There’s a single ingredient that can get you through this crossroads: perseverance. Perseverance is the struggle against any and all difficulties towards our ultimate goal. We often start things for a reason, reasons that are worth our time and attention. When we lose sight of these, we begin to question what we’re truly doing.
It is exactly this type of thinking that perseverance can overcome. It gives us the strength and resolve to push past any and all difficulties and focus on what really matters. It helps us remember why we started in the first place and what our ultimate vision was. It reminds us why our work is important.
This simple point – understanding why you’re doing what you’re doing, will make or break your perseverance. Without a why, you’re probably not going to get far when you hit this wall. Giving up is so much easier if you have no reason to keep going forward.
Having this combination of understanding and perseverance, is how many people we regard as successful today, achieved their goals. It didn’t happen over night. It wasn’t easy. They faced their own doubts and demons, but they persisted. They understood why they started and what it meant to finish. They followed through on their vision.

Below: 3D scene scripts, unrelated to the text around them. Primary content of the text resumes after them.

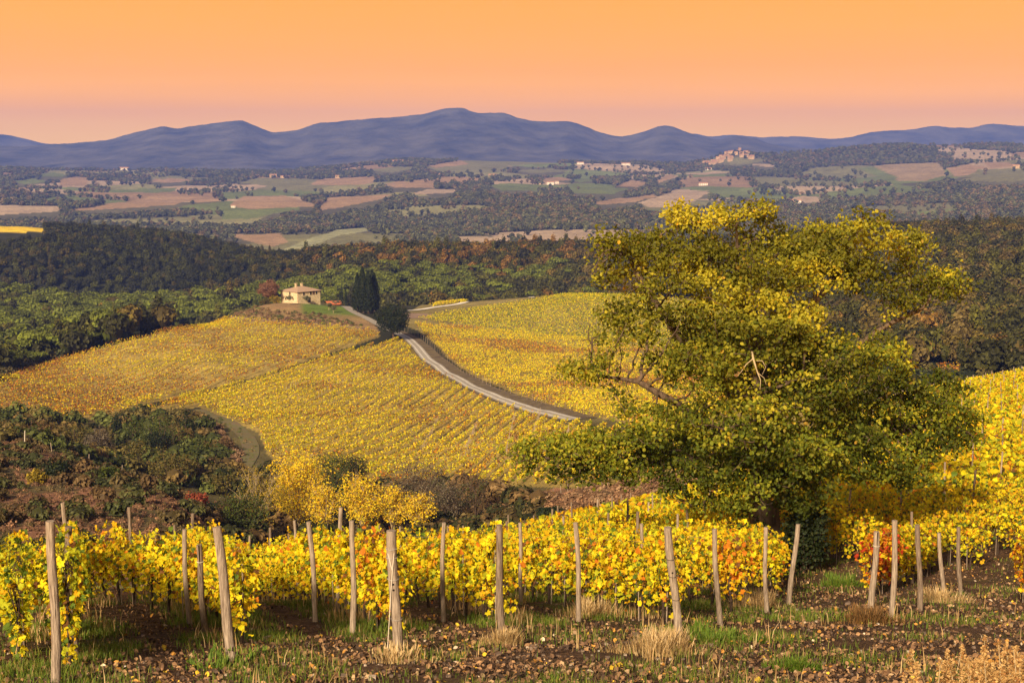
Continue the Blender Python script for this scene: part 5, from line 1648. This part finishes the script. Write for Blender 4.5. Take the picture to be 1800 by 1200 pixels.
# clods and pale stones
ns = 2600
d = np.exp(rng.uniform(math.log(14), math.log(42), ns)); X = d * rng.uniform(-.42, .42, ns)
k = rng.random(ns) < .25 + .75 * headf(X, d); X, d = X[k], d[k]; ns = len(X)
T = unit(np.array([(1,1,1),(1,-1,-1),(-1,1,-1),(-1,-1,1),(1,1,-1),(1,-1,1),(-1,1,1),(-1,-1,-1)], float))
TF = np.array([(4,1,7,2),(0,6,3,5),(0,5,1,4),(2,7,3,6),(0,4,2,6),(5,3,7,1)])
s = rng.uniform(.012, .05, ns) * (1 + (rng.random(ns) < .04) * .8)
V = np.stack([X, d, H(X, d) + s * .3], -1)[:, None, :] + T[None] * s[:, None, None] * rng.uniform(.55, 1.2, (ns, 8, 1)) * np.array((1, 1, .65))
fc = (TF[None] + (np.arange(ns) * 8)[:, None, None]).reshape(-1, 4)
o = link('stones', mesh_np('stones', V.reshape(-1, 3), fc, M['chip'], cols=np.repeat(pick([(.10,.065,.045,5),(.16,.11,.08,3),(.34,.26,.19,.8),(.55,.48,.40,.12)], ns), 8, axis=0)))
set_prop(o, label='clods and pale stones lying on the dirt headland', cat='stones', kind='stuff')

# ------------------------------------------------------------------ far houses
def house(px, py, dmin, w, dp, h, yaw, wall, label, group=None, name='house', flat=False, d=None):
    if d is None: g = ground_at(px, py, dmin)
    else: g = on_ground(px, d)
    root = empty(name, g, yaw, label=label, cat='house', group=group)
    mb = MB(); mb.box((0, 0, h / 2 - 1.5), (w, dp, h + 3)); mb.build('wall', M[wall], root)
    r = MB(); a, b2, rz = w / 2 + .4, dp / 2 + .4, dp * .24
    if flat: r.box((0, 0, h + .3), (w + .8, dp + .8, .6))
    else:
        r.add([(-a, -b2, h + .01), (a, -b2, h + .01), (a, b2, h + .01), (-a, b2, h + .01), (-a, 0, h + rz), (a, 0, h + rz)], [(3, 2, 1, 0), (0, 1, 5, 4), (2, 3, 4, 5), (1, 2, 5), (3, 0, 4)])
    r.build('roof', M['far_roof'], root)
    wn_ = MB()
    nw = max(2, int(w / 5))
    for i in range(nw):
        for z in ([h * .3, h * .7] if h > 5 else [h * .5]):
            wn_.box((-w / 2 + (i + .5) * w / nw, -dp / 2 - .03, z), (1.3, .16, 1.7))
    wn_.build('window_row', M['glass_dark'], root)
    return root
FARM = [
    (480, 312, 22, 12, 8, .2, 'far_wall', 'tan farmhouse on the green rise left of the mountain gap'), (497, 313, 12, 10, 6, -.1, 'far_wall', 'small tan annex right of the tan farmhouse'),
    (594, 313, 16, 10, 7, .1, 'far_wall', 'tan house above the long brown field'), (947, 324, 16, 10, 6, .1, 'far_wall', 'cream house left of the white farm in the valley'),
    (968, 325, 20, 12, 7, -.2, 'white_wall', 'bright white farmhouse among trees in the valley'), (978, 323, 12, 9, 6, .3, 'white_wall', 'white barn right of the bright white farmhouse'),
    (866, 311, 24, 12, 6, 0, 'far_wall', 'long tan house with red roof on the low ridge'), (800, 329, 9, 8, 6, .1, 'far_wall', 'little pale house beside the small olive grove'),
    (776, 309, 16, 10, 5, .1, 'far_wall', 'low tan house far up the brown slope'), (1236, 326, 24, 12, 6, .1, 'white_wall', 'white farmhouse with a long roof left of the oak top'),
    (1400, 358, 20, 11, 7, -.2, 'white_wall', 'large white farmhouse in the woods right of the oak top'), (1392, 360, 12, 9, 5, .2, 'white_wall', 'low white barn left of the large white farmhouse'),
    (1408, 342, 8, 7, 5, 0, 'far_wall', 'small tan house above the pale field'), (1245, 299, 20, 12, 6, .1, 'white_wall', 'pale long house under the hilltop village'),
    (1785, 296, 20, 12, 8, .1, 'far_wall', 'tan house at the right border on the hill'), (1352, 272, 22, 14, 9, .1, 'far_wall', 'tan house right of the hilltop village'),
    (605, 290, 20, 12, 7, 0, 'far_wall', 'pale house on the skyline ridge at the left'), (1100, 291, 30, 14, 7, .1, 'white_wall', 'pale house at the ridge end left of the village'),
    (1120, 285, 24, 12, 8, -.1, 'far_wall', 'tan house on the ridge left of the village'), (985, 282, 24, 12, 7, 0, 'far_wall', 'tan house on the middle of the ridge'),
    (920, 281, 20, 12, 7, .1, 'far_wall', 'tan house at the left of the ridge'), (410, 365, 9, 7, 4, .1, 'white_wall', 'tiny white house beside the brown field edge'),
    (1020, 289, 24, 12, 6, 0, 'white_wall', 'white houselet on the slope of the ridge'), (1380, 268, 24, 12, 8, .1, 'white_wall', 'white house on the crest right of the village'),
    (218, 300, 34, 16, 9, .1, 'white_wall', 'pale house at the foot of the mountains far left'), (380, 301, 40, 18, 8, 0, 'white_wall', 'long white building at the foot of the mountains'), (700, 287, 40, 16, 8, 0, 'far_wall', 'tan building on the skyline below the highest mountain'),
    (1395, 268, 20, 12, 8, -.1, 'white_wall', 'second white house on the crest right of the village'),
]
for (px, py, w, dp, h, yaw, wall, lab) in FARM:
    house(px, py, 1600, w, dp, h, yaw, wall, lab)
R = random.Random(5)
vill = []
for i in range(38):
    u = R.random()
    px = 1237 + 84 * (i + .5) / 38 + R.uniform(-3, 3)
    top = 1 - abs(px - 1298) / 62.0
    lvl = R.random()
    dd = 4880 + 330 * lvl * max(.2, top)
    vill.append((dd, px))
for (dd, px) in sorted(vill):
    house(px, 0, 0, R.uniform(10, 20), R.uniform(9, 12), R.uniform(7, 12), R.uniform(-.6, .6), 'far_wall',
          'tan stone house crowded into the hilltop village', 'houses of the hilltop village', name='village_house', d=dd)
house(1300, 0, 0, 8, 8, 20, .2, 'far_wall', 'tall church tower rising above the hilltop village', name='church_tower', d=5120)

# ------------------------------------------------------------------ the air
mb = MB()
hz = (-7200.0, 7200.0, -60.0, 12200.0, float(ZG.min()) - 20.0, 360.0)
mb.box(((hz[0] + hz[1]) / 2, (hz[2] + hz[3]) / 2, (hz[4] + hz[5]) / 2), (hz[1] - hz[0], hz[3] - hz[2], hz[5] - hz[4]))
m, nn_, ll_, out = new_mat('haze_air')
pv = nn_.new('ShaderNodeVolumePrincipled')
pv.inputs['Color'].default_value = (0.19, 0.31, 1.0, 1)
pv.inputs['Density'].default_value = 0.86e-4
ll_.new(pv.outputs[0], out.inputs['Volume'])
haze = mb.build('haze', m)
set_prop(haze, label='pale violet haze lying over the valley and the mountains', cat='haze', kind='stuff')
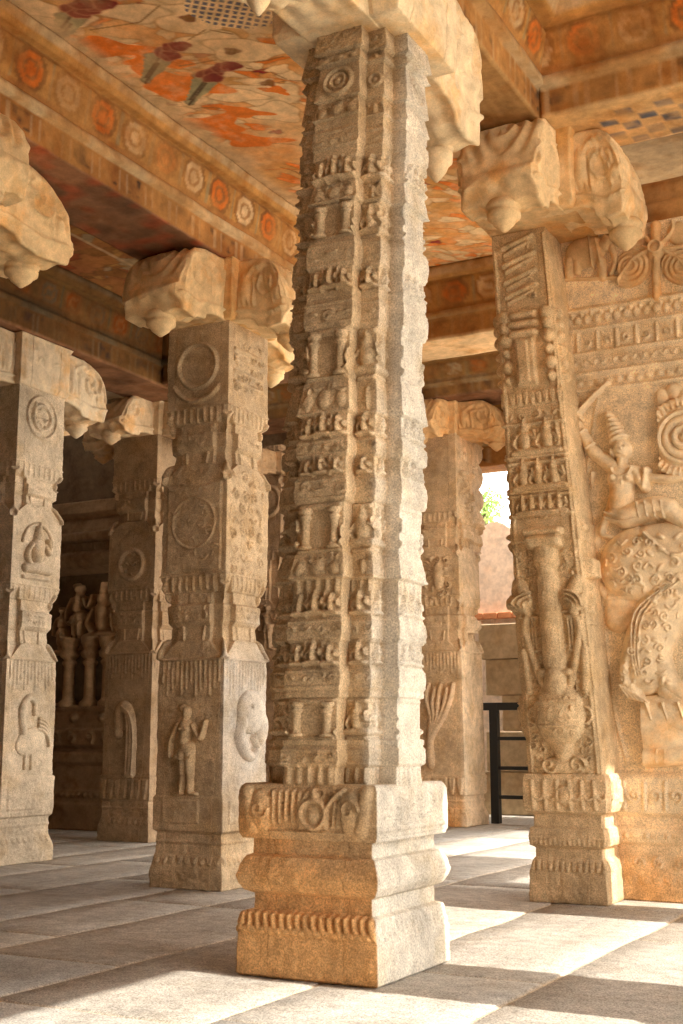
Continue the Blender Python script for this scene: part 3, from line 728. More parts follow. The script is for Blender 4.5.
def relief_slab(R):
    z = lambda y: q(640, y)[1]
    prof = lambda pts: np.interp(R.V, [p[0] for p in pts], [p[1] for p in pts])
    z0 = z(770)
    base = [(0, .045), (z(872), .045), (z(870), .04), (z(858), .03), (z(855), .01), (z(845), .01), (z(842), .04), (z(828), .04), (z(826), .01), (z(816), .01), (z(812), .06), (z(778), .06), (z(774), .03), (z(771), .0), (9, 0)]
    R.H = prof(base)
    H0 = R.H.copy(); R.H = np.zeros_like(H0)
    for i in range(16):
        x = wx0+.1+i*.145
        R.spiral((x, z(795)), .05, 1.2, .012, .022, i); R.line([(x+.07, z(808)), (x+.075, z(782))], .014, .018)
        R.ell((x, z(835)), .05, .02, .012); R.ell((x+.07, z(835)), .02, .02, .015)
        R.spiral((x, z(862)), .04, 1.2, .012, .016, i*2.)
    R.petals(wx0, wx1, z(884), z(874), 26, .012)
    R.H += H0
    # courses over the field
    for y, h in ((384, .03), (367, .035), (346, .03), (322, .045), (302, .035)): R.line([(wx0, z(y)), (wx1, z(y)+0)], .018, h)
    for i in range(30):
        x = wx0+i*.075
        R.ell((x, z(311)), .025, .035, .022); R.ell((x+.037, z(306)), .018, .018, .024)
        if i % 2: R.line([(x, z(344)), (x, z(326))], .014, .02)
        else: R.spiral((x, z(335)), .032, 1.1, .009, .018, i)
        R.arc((x, z(357)), .03, 0, math.pi, .01, .014, 7)
        R.ell((x, z(376)), .028, .025, .014)
    # top panel: raised rim
    R.line([(wx0, z(300)), (wx1, z(300))], .012, .02)
    # field border and ground line
    R.line([q(600, 388), q(588, 470), q(590, 560), q(606, 640), q(612, 700), q(628, 766)], .012, .012)
slab('relief_slab', wx0, wx1, .0, 4.9, WY, .55, relief_slab, M_GRAN, pier, RW, .008, foot_tint(.7, .55))
def rp(name, bx, draw, label=None, col=RW, st=.006):
    R = rel_grid(*bx, st); draw(R)
    o = relief_part(name, (0, WY, 0), (1, 0, 0), (0, -1, 0), R, M_CAP, pier, col, sink=.02)
    if label: o['label'] = label
    return o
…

When you feel like quitting, think about why you started.
There are no guarantees in life and certainly not in success. The number of factors at play when determining success can’t all be controlled. Things like luck, timing, people, and so on, are often out of our hands and that’s OK. Success shouldn’t be measured by the external value we gain from our endeavors, but instead on the internal benefit we receive from actually delivering on what we set out to do.
A quote from Theodore Roosevelt comes to mind when I think about the individuals who struggle for what they believe in:
“It is not the critic who counts; not the man who points out how the strong man stumbles, or where the doer of deeds could have done them better. The credit belongs to the man who is actually in the arena, whose face is marred by dust and sweat and blood; who strives valiantly; who errs, who comes short again and again, because there is no effort without error and shortcoming; but who does actually strive to do the deeds; who knows great enthusiasms, the great devotions; who spends himself in a worthy cause; who at the best knows in the end the triumph of high achievement, and who at the worst, if he fails, at least fails while daring greatly, so that his place shall never be with those cold and timid souls who neither know victory nor defeat.”
For any endeavor that you may start, always remember why you started, and use that to fuel your perseverance to finish it. Whether it ends in victory or defeat, the simple act of trying, of not giving up, is what makes our work worthwhile.